Speed always in Wales’ thoughts – Allen


Gary Speed won 85 caps for Wales before going on to manage his country
Venue: Cardiff City Stadium Date: Saturday, 13 November Kick-off: 19:45 GMT
Coverage: Live commentary on BBC Radio Wales and Radio Cymru, plus live text and score updates on the BBC Sport website and app.

Joe Allen says Wales will carry the memory of their former manager, the late Gary Speed, as they aim to qualify for a first World Cup since 1958.

Friday marks 10 years since Speed’s final game in charge of Wales, a win over Norway 15 days before his death.

Allen, 31, is one of several current squad members who played under Speed.

“It’s hard to believe it’s been 10 years really. A lot of the lads still talk about Gary, the influence he had on us as young players,” said Allen.

“He revamped a lot of things, not just on the pitch but off it as well and we’ve reaped the rewards of that.

“That’s one of the big reasons why Welsh football has been in such a healthy position over the past decade.”

Although Speed’s tenure as national team coach lasted less than a year, his impact on Wales was enormous.

A former captain of his country with vast playing experience in the Premier League, Speed instilled greater professionalism and evolved Wales’ playing style.
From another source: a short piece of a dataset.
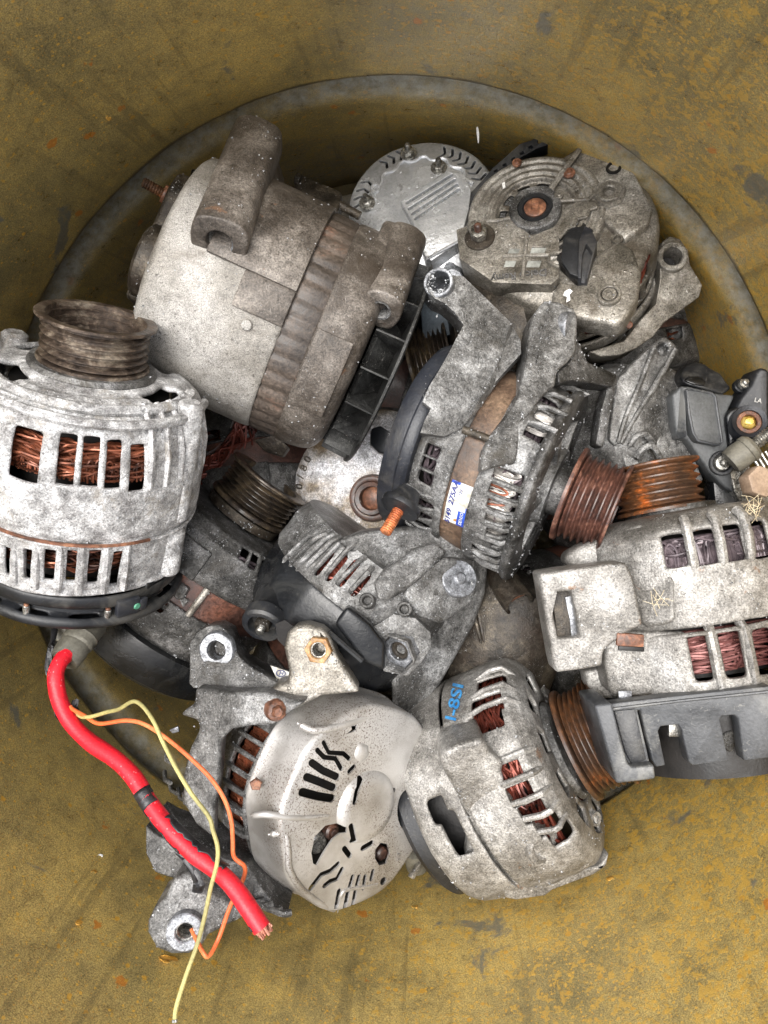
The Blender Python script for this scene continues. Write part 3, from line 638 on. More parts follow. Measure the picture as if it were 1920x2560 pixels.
# black rear cover: two stacked rings with slots and studs
zc0 = zrim - 8
cov = [(rA - 10, zc0 + 8), (rA - 4, zc0), (rA - 6, zc0 - 26), (rA - 26, zc0 - 30), (rA - 30, zc0 - 46), (rA - 8, zc0 - 52), (rA + 4, zc0 - 60), (rA + 2, zc0 - 78), (rA - 20, zc0 - 86), (60, zc0 - 88)]
tA.part('rear_cover', shell(A, cov, [(t, t + 14, rA - 24, rA - 10, 'r') for t in range(-80, 80, 26)], 7, 2, None), M['blk'], solid=8, sub=1)
tA.part('diode_plate', lathe(A, [(150, zc0 - 30), (rA - 22, zc0 - 30), (rA - 20, zc0 - 42), (150, zc0 - 44)], 48), M['blk_wet'])
for t in (-34, 2, 42):
    g = A.sub(math.cos(R(t)) * (rA - 12), math.sin(R(t)) * (rA - 12), zc0 - 50)
    st = tA.part('cover_stud', disc(g, 8, -6, 16, 14), M['steel']); tA.part('copper_tip', disc(g, 6, 16, 21, 12), M['rust_bolt'], st)
tA.part('connector', merge(box(A.radial(52, rA - 6, zc0 - 22), -30, 16, -26, 30, -8, 10), box(A.radial(60, rA - 8, zc0 - 30), -16, 16, -10, 12, 2, 14)), M['blk_blue'], bevel=3)
tA.part('paint_dab', disc(A.radial(56, rA + 4, zc0 - 30), 9, 0, 3, 9), M['green'])
tA.part('regulator_block', merge(box(A.radial(70, rA - 16, zc0 - 10), -26, 26, -30, 34, -14, 8)), M['blk_wet'], bevel=4)
# cable harness plugged in under the cover
def chain(pts, n=6): return smooth_path([Q(*p) for p in pts], n)
P0 = Q(226, 1560, 215); P1 = Q(160, 1652, 285)
hb = fw(P0, P1 - P0, A.k)
Lb = (P1 - P0).length / A.k
tH = T('cable_harness', 'cut red battery cable with thin orange and yellow wires hanging from a grey boot', 'cable', P1)
bo = tH.part('boot', lathe(hb, [(.01, -30), (30, -30), (42, 0), (39, Lb * .3), (42, Lb * .34), (39, Lb * .4), (41, Lb * .52), (37, Lb * .58), (39, Lb * .7), (36, Lb * .96), (33, Lb), (19, Lb + 1), (17, Lb - 14), (.01, Lb - 14)], 36, 1), M['gray_boot'])
gg = fw(Q(232, 1560, 190), Q(176, 1640, 215) - Q(232, 1560, 190), A.k)
tH.part('boot_shell', box(gg, -40, 26, -26, 60, -20, 78), M['gray_boot'], bevel=8, jit=2)
red = [(168, 1636, 292), (150, 1656, 312), (139, 1692, 330), (149, 1749, 342), (177, 1807, 355), (225, 1855, 372), (288, 1898, 398), (336, 1946, 420), (374, 2008, 440), (422, 2070, 462), (479, 2128, 482), (542, 2176, 500), (585, 2219, 515), (623, 2272, 530), (655, 2322, 540)]
rp = chain(red, 8)
rc = tH.part('red_cable', tube(rp, [16.4 / SC * (1 + .05 * noise.noise(p * 60)) for p in rp], 18, rw=.06), M['red'])
e = (rp[-1] - rp[-3]).normalized(); ge = fw(rp[-1], e, 1 / SC); rnd = random.Random(3)
st = []
for i in range(34):
    a = rnd.uniform(0, 6.28); r_ = 14 * math.sqrt(rnd.random()); st.append(tube([ge.p(math.cos(a) * r_, math.sin(a) * r_, -6), ge.p(math.cos(a) * r_ * 1.03, math.sin(a) * r_ * 1.03 + rnd.uniform(-3, 3), rnd.uniform(2, 15))], 2.4 / SC, 5))
tH.part('copper_strands', merge(*st), simple('pinkish_cut_copper', c(150, 88, 70), c(206, 146, 124), (.3, .5), .4, 200, .1), rc)
# remains of torn black tape: thin shell patches hugging the cable
def torn(i0, i1, a0, a1, seed, lift=1.6, n=10):
    rr = random.Random(seed); rows = []; seg = rp[i0:i1]
    for i in range(len(seg) - 1):
        T_ = (seg[i + 1] - seg[i]).normalized(); U = Vector((0, 0, 1)); U = (U - T_ * U.dot(T_)).normalized(); B = T_.cross(U)
        ja = rr.uniform(-.35, .35); jb = rr.uniform(-.35, .35)
        rows.append([seg[i] + (U * math.cos(a) + B * math.sin(a)) * (16.4 + lift) / SC for a in [a0 + ja + (a1 + jb - a0 - ja) * k / n for k in range(n + 1)]])
    return grid(rows, False)
tH.part('tape_remnant', torn(60, 67, -1.5, 2.1, 4), M['tape'], rc, solid=1.6)
tH.part('tape_remnant', torn(64, 80, .85, 2.3, 5), M['tape'], rc, solid=1.6)
tH.part('tape_remnant', torn(70, 92, -2.6, -1.0, 6, 2.2), M['tape'], rc, solid=1.6)
tH.part('tape_remnant', torn(108, 112, 1.0, 2.3, 8, 1.4), M['tape'], rc, solid=1.6)
def loose(pts, wd, seed):
    rr = random.Random(seed); rows = []
    for (u, v, h) in pts:
        rows.append([Q(u + wd * math.cos(a) + rr.uniform(-2, 2), v + wd * .5 * math.sin(a) + rr.uniform(-2, 2), h + rr.uniform(-4, 4)) for a in [k * PI / 4 for k in range(8)]])
    return grid(rows, True, True, True)
tH.part('tape_strip', loose([(136, 1572, 240), (132, 1600, 262), (126, 1616, 280), (122, 1640, 290), (121, 1668, 296), (122, 1686, 300)], 8, 2), M['tape'])
tH.part('tape_strip', loose([(142, 1772, 330), (144, 1790, 335), (156, 1804, 338), (160, 1808, 338)], 9, 3), M['tape'])
tH.part('tape_strip', loose([(190, 1752, 330), (184, 1768, 338), (192, 1780, 340)], 9, 4), M['tape'])
tH.part('tape_strip', loose([(448, 2130, 440), (470, 2150, 446), (486, 2176, 452), (498, 2210, 456), (494, 2228, 450)], 13, 5), M['tape'])
org = [(176, 1766, 348), (182, 1773, 352), (216, 1792, 370), (249, 1809, 385), (316, 1801, 400), (364, 1812, 410), (422, 1850, 425), (479, 1898, 440), (527, 1946, 452), (561, 1998, 462), (578, 2051, 470), (582, 2100, 474), (585, 2142, 476), (611, 2166, 474), (609, 2195, 470), (590, 2235, 462), (572, 2275, 462), (546, 2348, 468), (522, 2390, 490), (506, 2378, 490), (479, 2324, 450)]
op = chain(org, 6); tH.part('orange_wire', tube(op, 4.1 / SC, 9), M['orange'])
yel = [(122, 1690, 300), (126, 1712, 312), (146, 1740, 322), (180, 1772, 340), (200, 1790, 352), (225, 1792, 385), (268, 1780, 410), (297, 1773, 425), (331, 1754, 440), (355, 1764, 450), (383, 1802, 465), (407, 1855, 480), (441, 1922, 498), (479, 1984, 512), (522, 2042, 524), (532, 2075, 530), (544, 2118, 536), (542, 2161, 540), (527, 2219, 546), (513, 2286, 556), (494, 2358, 566), (465, 2439, 580), (441, 2516, 592), (437, 2552, 600)]
yp = chain(yel, 6); yw = tH.part('yellow_wire', tube(yp, 3.9 / SC, 9), M['yellow'])
tH.part('stripped_end', tube([yp[-2], yp[-1] + (yp[-1] - yp[-2]) * 1.2], 5 / SC, 8), M['steel'], yw)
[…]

Under his guidance, the team rose from their lowest ever Fifa world ranking of 117th in August 2011 up to 45th within two months. By December, weeks after Speed’s death, Wales were named ‘Best Movers’ of the year having gained more ranking points than any other nation that year.

Speed did not live to see the full results of his work, but prominent Welsh players such as Gareth Bale and Aaron Ramsey attributed much of their subsequent success – qualifying for a first major tournament for 58 years, Euro 2016, and reaching the semi-finals – to their late manager.

Wales continued to build on those foundations by qualifying for Euro 2020, only a third major finals appearance in their history.

Their biggest remaining target is to play at a World Cup. Wales have two games left in their regular qualifying campaign for the 2022 tournament in Qatar, starting with Saturday’s match at home to Belarus.

March’s play-offs look like Wales’ likeliest route to a first World Cup since 1958, and Speed’s legacy remains a source of inspiration a decade on from his death.

“Of course. He’ll always be in our thoughts,” Allen said.

“He was part of the beginning of our road, first of all for Euro 2016 and everything that’s come since.”

Gary Speed smiling at press conference
Gary Speed played for Leeds United, Everton, Newcastle, Bolton Wanderers and Sheffield United

‘I just try to remember when he was smiling’

Allen’s views are echoed by team-mate Wayne Hennessey, another who played under Speed, went on to help Wales reach the Euro 2016 semi-finals and remains in the squad now.

“He was a big part of the journey,” said Hennessey.

“Everyone knew what a good football player he was. He always played well for Wales but once he became the manager he started a different route for us.

“He changed to different formations and we started different stuff off the field.

“He brought in a lot of different staff and we were going in the right direction. Obviously it was so sad to hear the news. I’m still choked up about it a little bit.

“I just try to remember when he was smiling and seeing him on the sideline. He was a great leader for us and he used to speak so well.

“I honestly think that was the start of the path that made us successful and where we are today.

“For the older lads we will definitely appreciate that and the work he has done. He is so sadly missed.”